Some are locally-based sex trafficking operations. Some are traveling through the area, possibly in connection with major events that increase sex trafficking demand, like big concerts or Berkshire Hathaway shareholders meeting.

That’s one reason for the timing of the launch of this training program for hotel workers. In Omaha, the College World Series starts in June. This is another event that authorities say leads to a spike in sex trafficking activity. By then, the coalition hopes to have trained workers in 15 Omaha hotels, using volunteers like Fagan who were earlier trained by law enforcement and other experts. They hope to eventually expand this pilot program to include every hotel and motel within a 50-mile radius of Omaha.

They say so far, they haven’t met resistance from hotel owners and managers who fear loss of business or being labeled as a place where sex trafficking happens.

“I don’t want to be naïve enough to say it does not happen. It happens,” said Tim Darby, general manager of the Magnolia and part of the coalition. “The best thing that I can do is to expose my associates to the training that we’re providing and make sure that if it is happening that we identify it and root it out.”
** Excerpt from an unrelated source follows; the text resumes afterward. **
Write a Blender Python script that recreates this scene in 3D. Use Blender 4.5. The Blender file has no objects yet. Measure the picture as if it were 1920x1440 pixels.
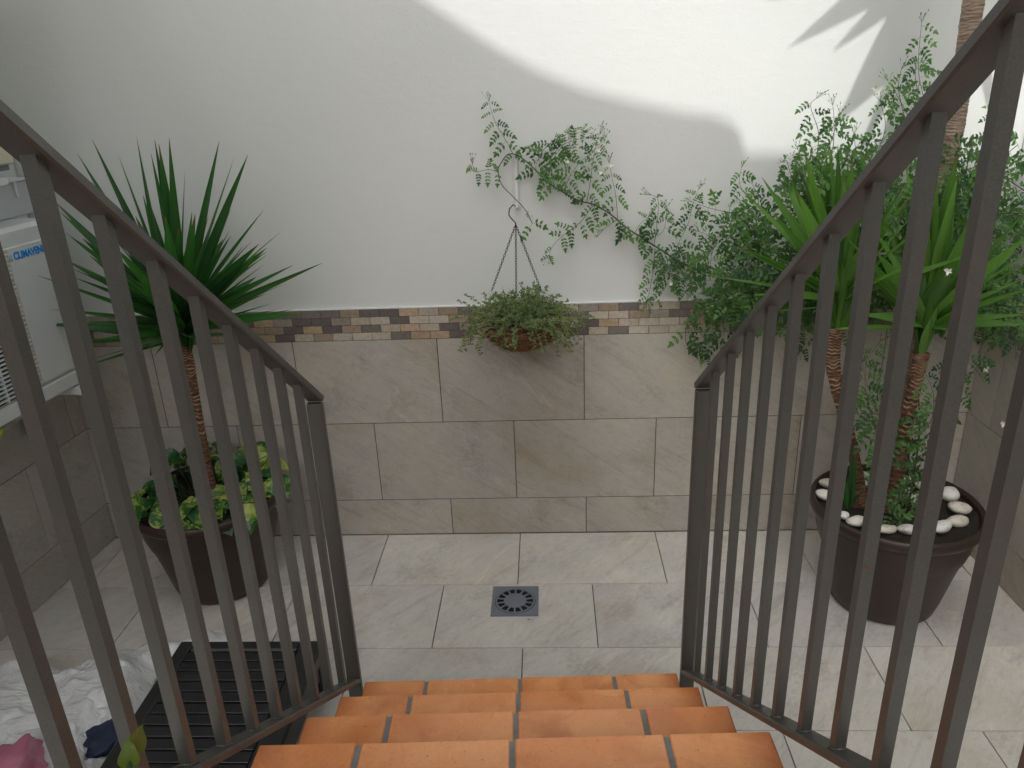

“I think eventually the hotels and motels that do not participate will become the outliers,” O’Meara added, “and frankly, there are reasons why a hotel and motel should want to participate. Not only to be a good community citizen, which of course should be number one, but also that there are issues about willful blindness and particularly once you’ve been approached, it’s probably better to be on the side of having trained your staff, so that you’re trying to deal with the situation.”

The program is a first in Nebraska, but similar to efforts done in the Quad Cities of Iowa and Illinois, and at Super Bowl locations. O’Meara said some of the volunteers leading the Omaha training have already expressed interest in exporting this to other places outside the metro.

Because having trained eyes and ears in hotels and motels will be a valuable asset to law enforcement who are fighting sex trafficking.